II. Die Sache wird zu neuer Behandlung und Entscheidung an das Landgericht München I zurückverwiesen.
Gründe
I.
Der am 24.1.1993 im Alter von 80 Jahren verstorbene Erblasser war zweimal verheiratet. Die Beteiligte zu 1 ist seine Tochter aus erster Ehe, die Beteiligte zu 2 seine zweite Ehefrau, mit der er im gesetzlichen Güterstand gelebt hat. Weitere Abkömmlinge des Erblassers sind nicht vorhanden.
Zusammen mit seiner ersten Ehefrau hat der Erblasser zwei handschriftliche Testamente vom 24.8.1986 und 8.8.1988 verfaßt, in denen sich die Ehegatten jeweils gegenseitig zu Alleinerben und ihre Tochter zur Erbin des letztversterbenden eingesetzt haben.

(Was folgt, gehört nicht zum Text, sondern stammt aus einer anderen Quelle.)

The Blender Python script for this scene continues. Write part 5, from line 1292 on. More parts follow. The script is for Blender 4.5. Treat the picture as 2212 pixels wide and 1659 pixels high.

Nach dem Tod seiner ersten Ehefrau im Juni 1989 und seiner Wiederverheiratung am 9.11.1990 hat der Erblasser zu notarieller Urkunde vom 9.12.1992 mit seiner zweiten Ehefrau einen Erbvertrag geschlossen, in dem die Eheleute alle früheren von ihnen errichteten Verfügungen von Todes wegen widerrufen und sich gegenseitig zum alleinigen und unbeschränkten Erben des Erstversterbenden eingesetzt haben. Die Urkunde enthält u.a. die Feststellung der Eheleute, daß sie an der Errichtung nicht durch bindende Verfügungen von Todes wegen (Erbvertrag oder gemeinschaftliches Testament) gehindert seien. Ferner liegen drei jeweils als Testament bezeichnete Schriftstücke vom 14.11.1990, 23.4.1991 und 6./10.8.1991 vor, in denen sich die Eheleute jeweils gegenseitig als Erben einsetzen; die Tochter bestreitet die Echtheit dieser Urkunden.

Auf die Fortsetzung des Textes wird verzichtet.